### AIM OF THE EXERCISE
Each line that holds the word "finishes" is to be identified and copied.
## start LISTED RECORDS
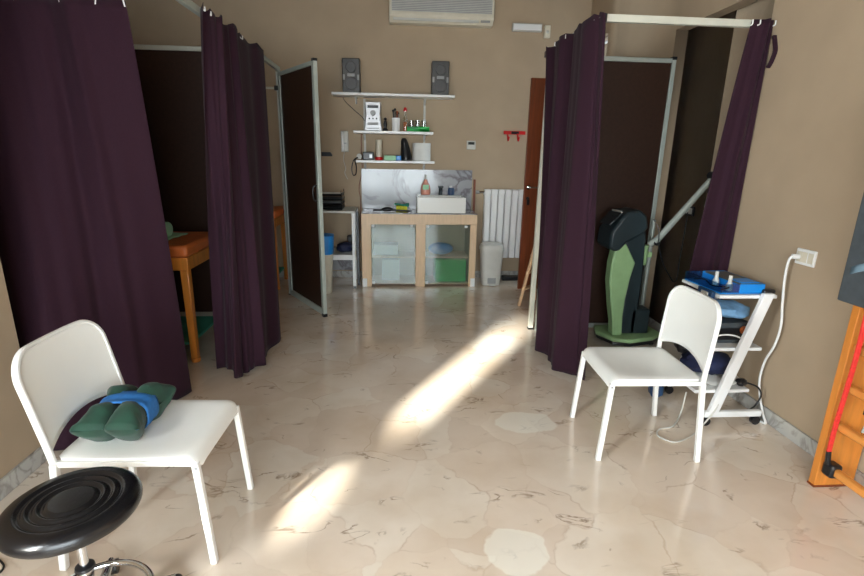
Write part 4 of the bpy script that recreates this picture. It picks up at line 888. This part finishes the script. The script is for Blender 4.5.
# ------------------------------------------------------------ wall bars
t = thing('wall_bars', 'orange varnished wooden wall bars fixed to the right wall', 'wall bars', (2.09, 1.4, 0))
for y in (1.885, 0.92):
    MB().bx(1.985, 2.184, y-0.018, y+0.018, 0, 2.45).build('upright', 'woodor', t, bevel=0.004)
    MB().bx(1.982, 2.184, y-0.020, y+0.020, 0.0, 0.012).build('foot', 'wooddoor', t, bevel=0.002)
    for z in (0.5, 2.2): MB().bx(2.184, 2.2, y-0.02, y+0.02, z, z+0.05).build('wall_bracket', 'alu', t)
rz = [0.125, 0.34]+[0.53+0.185*k for k in range(10)]
for z in rz:
    MB().tube([(2.012, 1.868, z), (2.012, 0.938, z)], 1, sec=(0.020, 0.014)).build('rung', 'woodrung', t, bevel=0.008)
t = thing('exercise_mat', 'dark grey padded mat hanging on the wall bars at the right edge', 'mat', (1.97, 1.5, 0.9))
MB().bx(1.965, 1.985, 1.25, 1.965, 0.905, 1.75).build('mat_body', 'matgrey', t, bevel=0.006)
st = MB().grid(16, 3, lambda u, v: Vector((1.963, 1.93-0.5*u, 1.03+0.035*v+0.10*u+0.02*math.sin(9*u))))
st.build('printed_stripe', 'matstripe', t, solid=0.002)
t = thing('resistance_band', 'red elastic band stretched down the side of the wall bars', 'exercise band', (1.985, 1.84, 0.15))
MB().tube(smooth_path([(1.95, 1.80, 0.95), (1.965, 1.81, 0.70), (1.97, 1.82, 0.50), (1.975, 1.83, 0.36), (1.975, 1.83, 0.22)]), 1, sec=(0.010, 0.005), upv=(1, 0, 0)).build('band', 'redband', t, bevel=0.002)
MB().tube([(1.975, 1.83, 0.22), (1.985, 1.83, 0.155)], [0.010, 0.012]).build('strap', 'black', t)
tag(recenter(MB().tube([(2.012, 1.856, 0.125), (2.012, 1.80, 0.125)], 1, sec=(0.034, 0.028)).build('ankle_strap', 'black', bevel=0.012), (2.035, 1.83, 0.1)), 'black padded strap wrapped round the lowest rung of the wall bars', 'strap')
t = thing('resistance_band', 'blue elastic band with black handle hanging from the wall bars', 'exercise band', (2.0, 1.70, 0.6))
MB().tube(smooth_path([(1.955, 1.70, 0.90), (1.965, 1.70, 0.75), (1.965, 1.70, 0.56)]), 1, sec=(0.012, 0.006), upv=(1, 0, 0)).build('band', 'blueband', t, bevel=0.002)
MB().tube([(1.965, 1.70, 0.56), (1.965, 1.70, 0.48)], [0.012, 0.015]).build('handle', 'black', t)
MB().tube(smooth_path([(1.965, 1.70, 0.48), (1.96, 1.69, 0.44), (1.965, 1.70, 0.40)]), 0.006, 8).build('clip', 'alu', t)
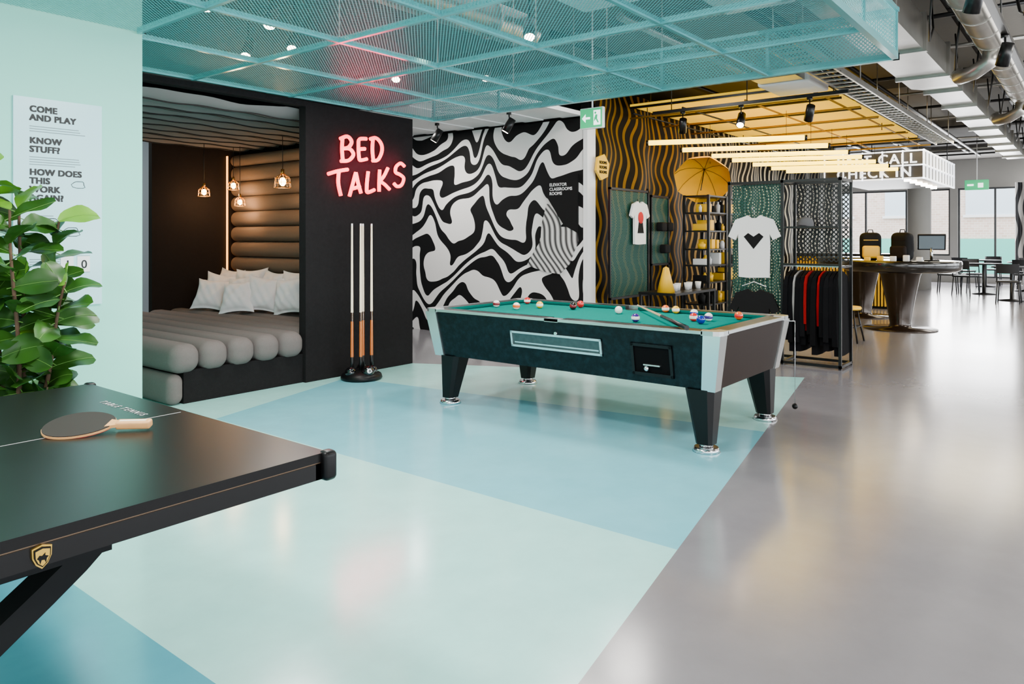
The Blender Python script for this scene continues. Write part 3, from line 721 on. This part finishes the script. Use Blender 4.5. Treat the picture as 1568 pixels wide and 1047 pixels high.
for bx,ch in ((1.76,'1'),(1.85,'0')):
    o.box((bx,yy-.004,1.16),(bx+.07,yy,1.26),WHITE); o.text(ch,.07,onY(bx+.02,yy-.005,1.185),INK,.0005,.001)
    for q_ in ((bx,1.16,bx+.07,1.163),(bx,1.257,bx+.07,1.26)): o.box((q_[0],yy-.005,q_[1]),(q_[2],yy-.004,q_[3]),INKG)
o.build()

# ---------------------------------------------------------------- fiddle leaf fig
m,nt,b=newmat('fig_leaf'); x,y,z,p=XYZ(nt); n=noise(nt,p,5,2)
nt.links.new(mixc(nt,n.outputs[0],lin((4,30,8)),lin((48,98,22))),b.inputs['Base Color']); b.inputs['Roughness'].default_value=.4; b.inputs['Specular IOR Level'].default_value=.35
LEAF=m; LEAFL=P('fig_leaf_young',(96,150,34),.4); BARK=P('bark',(80,60,42),.85,var=.2,vs=40); VEIN=P('leaf_vein',(84,130,50),.5)
o=MB('fiddle_leaf_fig')
PX,PY=1.36,4.20
o.lathe([(0,0),(.15,0),(.19,.02),(.23,.40),(.235,.42),(.215,.42),(.2,.36),(0,.36)],(PX,PY,0),P('pot_grey',(60,64,68),.6),28)
o.lathe([(0,.365),(.21,.365)],(PX,PY,0),P('soil',(40,28,20),.95,bump=.5),24)
def leaf(base,dirv,up,L,W,mat):
    d=Vector(dirv).normalized(); sd=d.cross(Vector(up)); 
    if sd.length<.1: sd=d.orthogonal()
    sd.normalize(); nn=sd.cross(d).normalized()
    droop=R.uniform(.05,.35); wv=R.uniform(0,6)
    def f(u,v):
        s_=u; t=2*v-1
        w=W*.5*max(.03,math.sin(math.pi*min(1,s_*.93+.035))**.6*(.62+.50*s_))
        c=base+d*(L*s_)-Vector((0,0,1))*(droop*L*s_*s_)
        return c+sd*(w*t)+nn*(abs(t)*w*.22+.05*W*math.sin(s_*9+wv)*abs(t))
    o.grid(f,8,6,mat)
    o.tube([f(k/5,.5)+nn*.0012 for k in range(6)],.0014,VEIN,4)
    o.tube([base-d*.03,base+d*.005],.003,VEIN,4)
for (dx,dy,lx,ly,h) in ((0,0,.02,-.02,1.60),(.05,.02,.15,-.03,1.45),(-.06,.0,-.12,.0,1.70),(.02,-.06,.13,-.16,1.15),(-.03,-.05,-.04,-.12,1.50)):
    pts=[Vector((PX+dx+lx*t+.02*math.sin(5*t),PY+dy+ly*t,.36+(h-.36)*t)) for t in [k/8 for k in range(9)]]
    o.tube(pts,[.014-.008*k/8 for k in range(9)],BARK,7)
    N=26
    for k in range(N):
        t=.10+.90*k/(N-1); i=min(int(t*8),7); base=pts[i].lerp(pts[i+1],min(1,t*8-i))
        a=k*2.4+dx*50; el=R.uniform(-.1,.75)+.35*max(0,t-.75)*3
        L=R.uniform(.165,.225)
        dv=Vector((math.cos(a)*math.cos(el),math.sin(a)*math.cos(el)*.85,math.sin(el)))
        if (base+dv*L).y>4.69: dv.y=(4.67-base.y)/L
        up=(R.uniform(-.9,.3),R.uniform(-1.0,.1),R.uniform(.35,1))
        leaf(base,dv,up,L,L*.76,LEAFL if (R.random()<.07 or t>.97) else LEAF)
ob=o.build(weld=False)

# ---------------------------------------------------------------- retail
GPY=perf('green_perforated_x',(10,72,60),'xz',.035,.62,.5,.2)
GPX=perf('green_perforated_y',(10,72,60),'yz',.035,.62,.5,.2)
BPX=perf('black_hex_mesh',(24,26,28),'yz',.05,.42,.4,.3)
def post(o,a,bb,s=.014,mat=BLACK):
    a=Vector(a); bb=Vector(bb); mn=Vector([min(a[i],bb[i])-s for i in range(3)]); mx=Vector([max(a[i],bb[i])+s for i in range(3)])
    mn.z=max(mn.z,0); o.box(mn,mx,mat)
def tee(o,cy,cz,X,w,h,mat,facing='x'):
    pts=[(-.12,1),(-.16,.985),(-.36,.93),(-.5,.66),(-.36,.60),(-.30,.70),(-.29,.0),(-.1,-.012),(.1,-.005),(.29,.0),(.30,.70),(.36,.60),(.5,.66),(.36,.93),(.16,.985),(.12,1),(.05,.955),(-.05,.955)]
    if facing=='x': o.prism([(X,cy-a*w,cz+c*h) for a,c in pts][::-1],(.03,0,0),mat)
    else: o.prism([(cy+a*w,X,cz+c*h) for a,c in pts],(0,.03,0),mat)
TEE=P('white_tee_cotton',(232,232,230),.9,bump=.3,bs=12)
o=MB('perforated_display_panel'); 
o.add([(7.9,4.72,.62),(8.84,4.72,.62),(8.84,4.72,1.95),(7.9,4.72,1.95)],[(0,1,2,3)],GPY)
for a_,b_ in (((7.88,4.72,0),(7.88,4.72,1.97)),((8.86,4.72,0),(8.86,4.72,2.0)),((7.88,4.72,.61),(8.86,4.72,.61)),((7.88,4.72,1.97),(8.86,4.72,1.97)),((7.88,4.4,.02),(7.88,4.72,.02)),((8.86,4.4,.02),(8.86,4.72,.02))): post(o,a_,b_)
o.build()
o=MB('printed_tee_on_display'); tee(o,8.55,1.28,4.66,.5,.55,TEE,'y')
o.ball((8.55,4.655,1.62),.07,RED,(1,.15,1.1)); o.prism([(8.47,4.655,1.42),(8.63,4.655,1.42),(8.60,4.655,1.56),(8.50,4.655,1.56)],(0,.01,0),BLKP); o.cyl((8.55,4.70,1.80),(8.55,4.70,1.86),.006,BLACK); o.build()
o=MB('perforated_display_panel'); 
o.add([(8.95,4.72,1.0),(9.45,4.72,1.0),(9.45,4.72,1.9),(8.95,4.72,1.9)],[(0,1,2,3)],GPY)
for a_,b_ in (((8.95,4.72,0),(8.95,4.72,1.92)),((9.45,4.72,0),(9.45,4.72,1.92)),((8.95,4.72,1.92),(9.45,4.72,1.92)),((8.95,4.72,1.0),(9.45,4.72,1.0))): post(o,a_,b_)
for (a,h) in ((9.05,1.45),(9.25,1.45),(9.15,1.15)): o.rbox((a,4.60,h),(a+.14,4.70,h+.12),.02,BLKP,2)
o.build()
o=MB('display_shelf'); o.box((8.2,4.0,.66),(9.4,4.5,.69),BLACK)
for a in (8.22,9.38):
    for c in (4.02,4.48): post(o,(a,c,0),(a,c,.66))
o.build()
o=MB('coffee_cups'); 
for k,a in enumerate((8.6,8.78,8.95,9.12,9.28)):
    o.lathe([(0,0),(.03,0),(.042,.09),(.038,.09),(.028,.01),(0,.01)],(a,4.2+.05*(k%2),.69),WHITE,14)
o.build()
o=MB('yellow_gift_cone'); o.lathe([(0,0),(.11,0),(.035,.30),(.0,.32)],(8.35,4.2,.69),YELLOW,18); o.build()
o=MB('retail_shelf_tower')
for a in (9.5,10.1,10.7):
    for c in (4.15,4.5): post(o,(a,c,0),(a,c,1.93),.016)
for z_ in (.45,.75,.98,1.2,1.45,1.7,1.93): o.box((9.49,4.14,z_-.01),(10.71,4.51,z_+.01),BLACK)
o.build()
o=MB('shelf_merchandise')
for z_ in (.46,.76,.99,1.21,1.46,1.71):
    xx=9.55
    while xx<10.55:
        w=R.uniform(.05,.14); h=R.uniform(.08,.17); mt=R.choice([YELLOW,YELLOW,YELLOW,BLKP,WHITE,BLKP])
        if abs(xx+w/2-10.1)<w/2+.03: xx=10.13
        if R.random()<.35: o.lathe([(0,0),(w*.35,0),(w*.42,h*.7),(w*.2,h*.8),(w*.2,h),(0,h)],(xx+w/2,4.3,z_),mt,12)
        else: o.rbox((xx,4.2,z_),(xx+w,4.4,z_+h),.008,mt,2)
        xx+=w+R.uniform(.02,.08)
o.build()
o=MB('yellow_umbrella')
o.X=Matrix.Translation((9.75,4.35,2.14))@Matrix.Rotation(math.radians(-20),4,'X')@Matrix.Rotation(math.radians(48),4,'Y')
UMB=P('umbrella_yellow',(240,176,0),.7,spec=.1)
def um(u,v):
    a=u*2*math.pi; r=v; sc=1-.06*abs(math.sin(4*a))*v
    return (.42*math.sin(r*1.25)*sc*math.cos(a),.42*math.sin(r*1.25)*sc*math.sin(a),.42*math.cos(r*1.25)-.1)
o.grid(um,48,8,UMB)
for k in range(8):
    a=k*math.pi/4; o.tube([(.41*math.sin(v*1.25)*math.cos(a),.41*math.sin(v*1.25)*math.sin(a),.41*math.cos(v*1.25)-.1) for v in (0,.25,.5,.75,1)],.003,BLACK,5)
o.cyl((0,0,-.2),(0,0,.36),.007,BLACK,seg=8)
o.X=None; o.cyl((9.9,4.3,2.40),(9.9,4.3,2.95),.003,BLACK,seg=5)
o.build()
o=MB('hexagonal_wall_sign')
o.prism([(8.02+.16*math.cos(k*math.pi/3+.3),4.9,2.25+.17*math.sin(k*math.pi/3+.3)) for k in range(6)],(0,.03,0),YELLOW)
for dz in (-.08,-.02,.04): o.text('ROOMS',.05,onY(7.93,4.895,2.25+dz),BLKP,.001,.0015)
o.cyl((8.02,4.91,2.4),(8.02,4.91,3.7),.003,BLACK,seg=5); o.build()

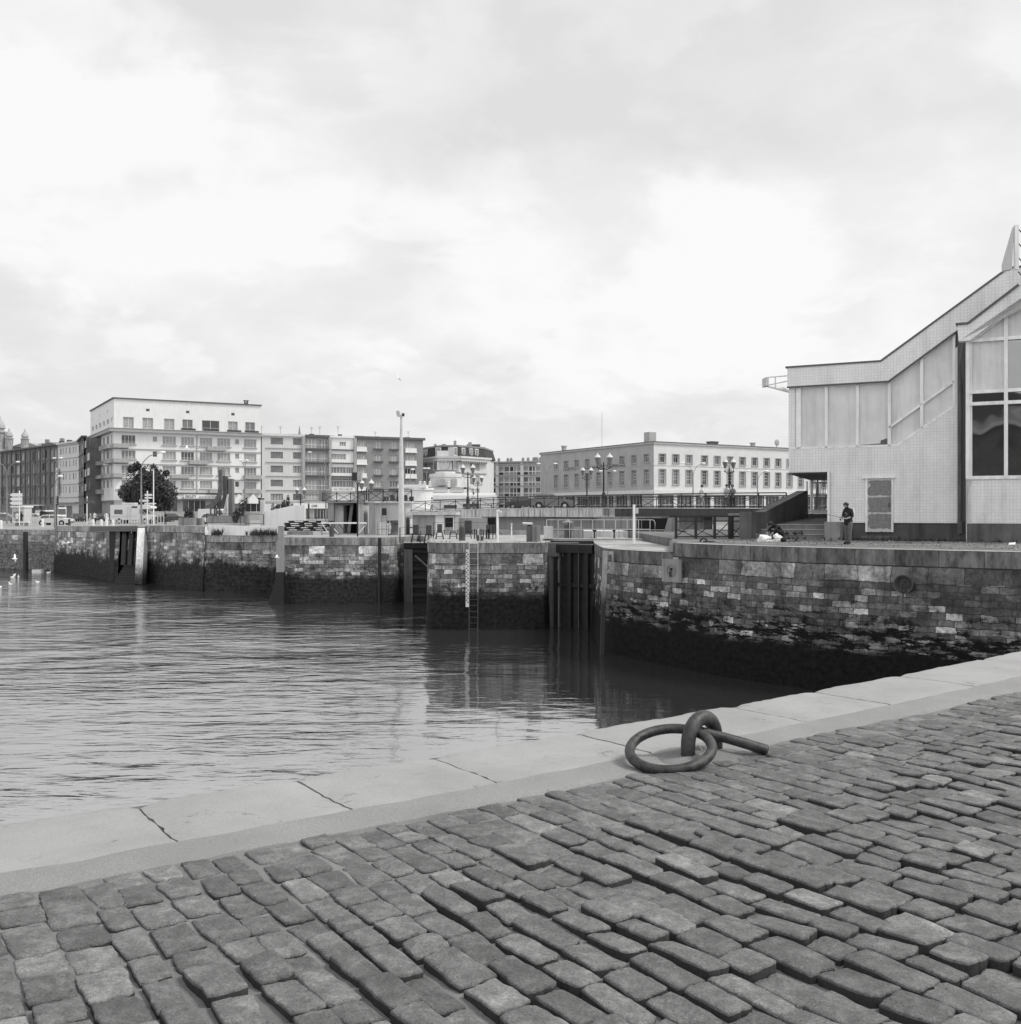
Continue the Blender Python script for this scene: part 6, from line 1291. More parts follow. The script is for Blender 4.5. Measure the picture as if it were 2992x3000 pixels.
# hut under the bridge
t = thing('keeper_hut', 'low flat-roofed grey hut with white wall end and dark window, left of the bridge', 'hut', at(1209, 71, GL)); X_ = lambda u, Y=71: Xu(u, Y) - Xu(1209, 71); hh = Zv(1509, 71) - GL
MB().box(0, 0, 0, X_(1276), 5, hh).build('wall', M['concrete_mid'], t); MB().box(X_(1276) + .003, -.05, 0, X_(1302), 5, hh).build('wall', M['white_render'], t); MB().box(X_(1302) + .003, 0, 0, X_(1334), 5, hh).build('wall', M['concrete_mid'], t)
MB().box(-.3, -.4, hh + .003, X_(1334) + .1, 5.2, hh + .2).build('roof', M['concrete_pale'], t); MB().box(X_(1305), -.03, .55, X_(1328), -.002, hh - .16).build('window', M['glass_dark'], t); m_ = MB(); m_.box(X_(1304) - .0, -.05, hh - .16, X_(1330), -.003, hh - .08); m_.box(X_(1328), -.05, .3, X_(1330), -.003, hh - .16); m_.build('window_frame', M['frame_pale'], t)
t = thing('keeper_hut', 'recessed grey hut under the concrete edge of the bridge with a narrow dark door', 'hut', at(1334, 76, GL)); X_ = lambda u: Xu(u, 76) - Xu(1334, 76); hh = 1.15
MB().box(0, 0, -.5, X_(1428), 3, hh).build('wall', M['concrete_mid'], t); MB().box(X_(1362), -.04, 0, X_(1382), -.002, .95).build('door', M['iron_dark'], t); MB().box(X_(1428), .5, 0, X_(1452), 3, hh).build('side_opening', M['void'], t)
# white parapet and sloping wall, railing on it
t = thing('parapet_wall', 'long low white rendered parapet on the far quay, below the sculpture', 'wall', (Xu(605, 73.6), 74.0, -.53)); m_ = MB(); m_.prism([(0, 0), (Xu(700, 73.2) - t.location.x, -.9), (Xu(812, 72.9) - t.location.x, -1.0), (Xu(812, 72.9) - t.location.x, -.6), (Xu(700, 73.2) - t.location.x, -.5), (0, .4)], .0, [.78, .70, .66, .66, .70, .78]); m_.build('wall', M['white_render'], t)
m_ = MB(); m_.box(0, -.0, .79, 2.5, .5, .84); m_.build('coping', M['concrete_pale'], t)
t = thing('sloping_wall', 'white wall with a sloping top between the parapet and the open control block', 'wall', at(776, 77, -.45)); w1, w2 = Xu(862, 77) - Xu(776, 77), Xu(893, 77) - Xu(776, 77); MB().extr([(0, 0, -.1), (w2, 0, -.1), (w2, 0, Zv(1479, 77) + .45), (w1, 0, Zv(1480, 77) + .45), (0, 0, Zv(1499, 77) + .45)], (0, .35, 0)).build('wall', M['white_render'], t); MB().box(-.3, -.25, 0, -.02, .2, Zv(1464, 77) + .45).build('end_post', M['concrete_pale'], t)
rail('street_railing', 'dark railing on the white parapet in front of the sculpture', 'railing', [at(606, 75.2, .26), at(772, 75.2, .2)], .78, 1.6, M['iron_black'], (.12,), rr=.02, pr=.03); rail('street_railing', 'dark railing between the sloping white wall and the open control block', 'railing', [at(895, 78, -.1), at(962, 78, -.1)], .82, .6, M['iron_dark'], (.5, .1), rr=.016, pr=.02)
tag(MB().box(0, 0, 0, 1.8, .3, .4).build('parapet_wall', M['white_render'], loc=at(893, 77.3, -.45)), 'short white wall piece under the railing beside the open control block', 'wall')
rail('street_railing', 'pale pedestrian railing on the quay above the raking fenders', 'railing', [at(345, 85, .0), at(480, 80.5, .07)], .95, .42, M['metal_white'], (.12,), rr=.02, pr=.02)
rail('ramp_railing', 'dark braced railing sloping down from the left end of the bridge', 'railing', [G3(1120, 109, .9), G3(1060, 100, .3), G3(1040, 97, .0)], 1.0, 1.9, M['iron_dark'], (.83, .12), True, rr=.02, pr=.03)
for k, (u, v, Yp) in enumerate(((3, 1549, 101), (125, 1540, 110), (203, 1538, 112), (273, 1535, 108), (297, 1534, 104), (312, 1533, 102), (331, 1533, 100))):
    MBo = MB().lathe([(.14, 0), (.13, .75), (.1, .85)], (0, 0, 0), 8).build('street_bollard', M['frame_pale'] if k not in (2,) else M['iron_dark'], loc=at(u, Yp, -.45 if k else -.5), smooth=True); tag(MBo, ['short pale bollard at the far left edge of the quay', 'short pale bollard between the bench and the low white car', 'dark thin bollard on the quay below the white van', 'pale bollard left of the white-clad strollers', 'pale bollard beside the white-clad strollers', 'pale bollard just right of the strollers', 'pale bollard next to the camper van'][k], 'bollard', 'bollards along the far quay')

# ================================================================ LAMPS
def candelabra():
    t = thing('lantern_post', 'x', 'street lamp', (0, 0, 0), 0, 'ornate twin-lantern lamp posts')
    MB().lathe([(.26, 0), (.26, .12), (.2, .2), (.17, .9), (.2, .95), (.14, 1.0), (.12, 1.15), (.16, 1.2), (.08, 1.28)], (0, 0, 0), 14).build('base', M['iron_dark'], t, True)
    MB().lathe([(.075, 1.28), (.05, 3.3), (.09, 3.35), (.05, 3.42), (.06, 3.5), (.02, 3.65)], (0, 0, 0), 10).build('column', M['iron_black'], t, True)
    for s in (-1, 1):
        m_ = MB(); m_.tube([(0, 0, 3.15), (s * .22, 0, 3.05), (s * .42, 0, 3.15), (s * .5, 0, 3.35), (s * .46, 0, 3.5)], .035, 6); m_.tube([(s * .1, 0, 3.3), (s * .2, 0, 3.42), (s * .32, 0, 3.35), (s * .28, 0, 3.22), (s * .2, 0, 3.25)], .025, 6); m_.ball((s * .55, 0, 3.2), .05, 0, 6, 4); m_.build('arm', M['iron_black'], t, True)
        l = MB().lathe([(.1, 3.5), (.24, 3.98), (.25, 4.0)], (s * .48, 0, 0), 6).build('lantern', M['glass_mid'], t); MB().lathe([(.27, 4.0), (.18, 4.16), (.07, 4.24), (.05, 4.3), (.02, 4.4)], (s * .48, 0, 0), 10).build('lantern_cap', M['metal_white'], l, True)
    return t
cand = candelabra(); cl_ = [(1769, 80.6, 1.44, 0, 'ornate twin-lantern post tallest in view, on the near side of the bridge'), (1371, 97.6, 1.36, 0, 'ornate twin-lantern post beside the walking man on the bridge'), (1400, 122, 1.2, 0, 'small ornate twin-lantern post just right of the one by the walking man'), (1720, 106, 1.45, 0, 'ornate twin-lantern post on the far side, left of the tallest one'), (2137, 87.5, 1.4, 0, 'ornate twin-lantern post behind the couple on the bridge'), (1074, 86, -.44, 0, 'ornate twin-lantern post between the two control blocks'), (881, 112, -.46, 0, 'ornate twin-lantern post behind the sloping white wall'), (2396, 75, 1.3, 0, 'ornate twin-lantern post seen through the barred gate')]
for i, (u, Y, z, rz, lab) in enumerate(cl_):
    if i == 0: cand.location = at(u, Y, z); cand['label'] = lab
    else: dup(cand, at(u, Y, z), R(8 * i), lab)
def arm_lamp(label, u, Y, zb_, vt, arms, name='street_light'):
    hh = Zv(vt, Y) - zb_; t = thing(name, label, 'street light', at(u, Y, zb_)); MB().lathe([(.12, 0), (.1, hh * .4), (.06, hh * .8)], (0, 0, 0), 8).build('pole', M['steel_grey'], t, True)
    for dx in arms:
        m_ = MB(); pts = [(0, 0, hh * .78), (dx * .08, 0, hh * .87), (dx * .35, 0, hh * .95), (dx * .8, 0, hh * .995)]; m_.tube(pts, .045, 6); m_.build('arm', M['steel_grey'], t, True); MB().ball((dx * .95, 0, hh), .16, 0, 8, 5, (2.0, .9, .8)).build('lamp_head', M['frame_pale'], t, True)
for a in (('tall pale double-armed street light left of the stone office', 1603, 150, -.5, 1358, (-1.3, 1.3)), ('pale double-armed street light behind the tallest lantern post', 1781, 168, -.5, 1380, (-1.2, 1.2)), ('pale double-armed street light in front of the bright office front, left one', 2031, 140, -.5, 1357, (-1.5, 1.5)), ('pale double-armed street light in front of the bright office front, right one', 2220, 150, -.5, 1380, (-1.4, 1.4)),
          ('tall curved street light rising in front of the big tree', 414, 100, -.45, 1325, (2.2,)), ('curved street light at the far left edge', 20, 140, -.5, 1353, (-1.6, 1.6)), ('short-armed pale street light beside the white van', 161, 106, -.48, 1395, (.6,)), ('tall double-headed street light beside the pale rendered block', 169, 150, -.5, 1342, (-.5, .5)), ('slender street light right of the sculpture', 717, 140, -.5, 1349, (-.6, .3)), ('thin street light with a long arm in front of the glazed flats', 955, 150, -.5, 1325, (-2.5,)), ('thin street light beside the floodlight mast', 1202, 150, -.5, 1375, (.4,)), ('thin double street light left of the mansard building', 1250, 160, -.5, 1372, (-.3, .3))): arm_lamp(*a)
t = thing('camera_pole', 'thin pole with a dark box head in the big tree, right of the curved light', 'pole', at(450, 98, -.45)); hh = Zv(1372, 98) + .45; MB().lathe([(.06, 0), (.05, hh)], (0, 0, 0), 8).build('pole', M['frame_pale'], t, True); MB().box(-.2, -.15, hh, .2, .15, hh + .3).build('box', M['iron_black'], t); MB().ball((0, 0, hh + .4), .1, 0, 8, 5).build('lamp', M['iron_dark'], t)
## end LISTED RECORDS
### TASK RESULT
Write part 4 of the bpy script that recreates this picture. It picks up at line 888. This part finishes the script. The script is for Blender 4.5.
The Blender Python script for this scene continues. Write part 3, from line 721 on. This part finishes the script. Use Blender 4.5. Treat the picture as 1568 pixels wide and 1047 pixels high.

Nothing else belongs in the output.